First landing made at North Pole

United Press

ANCHORAGE -- A ski-wheeled Air Force C-47 has made the first landing in history at the geographic North Pole.

The landing was made Saturday after a 135-mile flight from T-3, a floating ice island in the Arctic occupied by 3 Air Force men as a weather observation station last March, the Alaskan Air Command announced.


The flight was made in connection with the Air Force's polar expedition "Icicle Island" and to carry out scientific observations of ocean depth and gravity field strength in the polar area. Maj. Gen. William D. Old. head of the Alaskan command, said.

Following the history-making landing, Lt. Col. William P. Benedict of Paradise, Calif. pilot of the C-47, radioed: "Operation instructions carried out. No sweat."

Benedict and his co-pilot, Lt. Col. Joseph Fletcher, spent 3 hours and 10 minutes at the pole and then flew back to T-3. Fletcher was one of the 3 inhabitants at the bleak outpost about 60 miles from the top of the world.

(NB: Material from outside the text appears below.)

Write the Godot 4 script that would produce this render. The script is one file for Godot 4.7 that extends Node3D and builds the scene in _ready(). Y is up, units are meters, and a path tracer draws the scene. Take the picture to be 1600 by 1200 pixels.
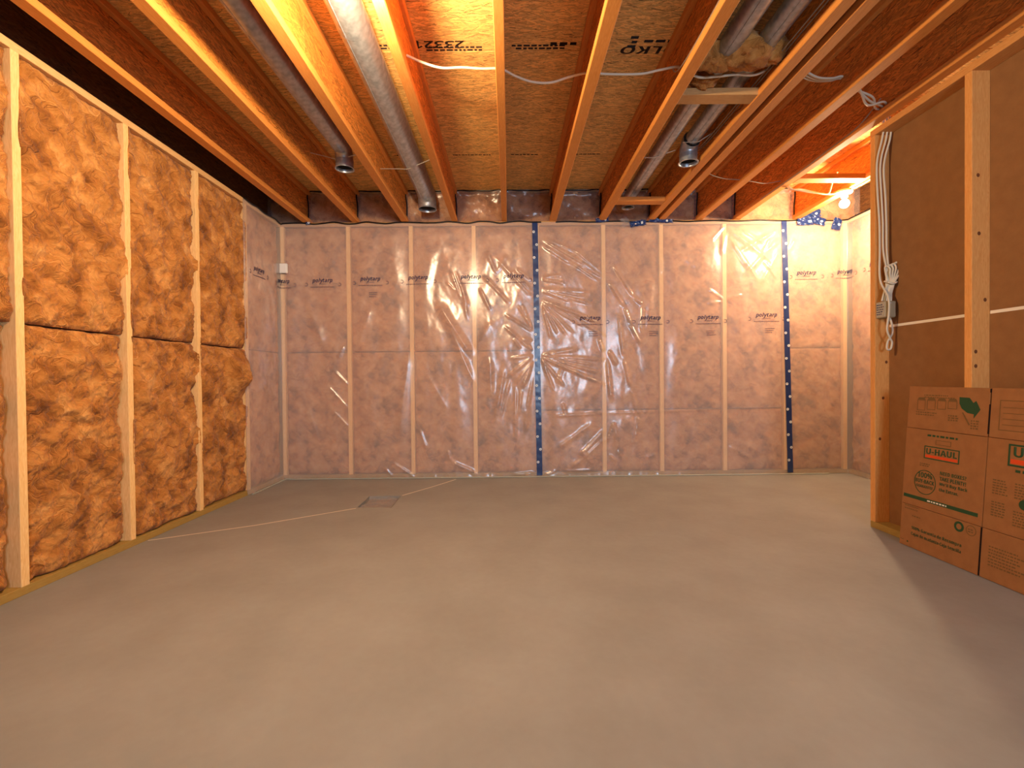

The landing' was another step in the recent polar exploration activities conducted by the United States. Planes of "Operation Ski Jump," the Navy's mission to the Arctic, had flown over the pole while conducting oceanographic and meteorological tests.

The Navy also had landed planes within only a few miles of the pole in experiments to test the strength of the icepack.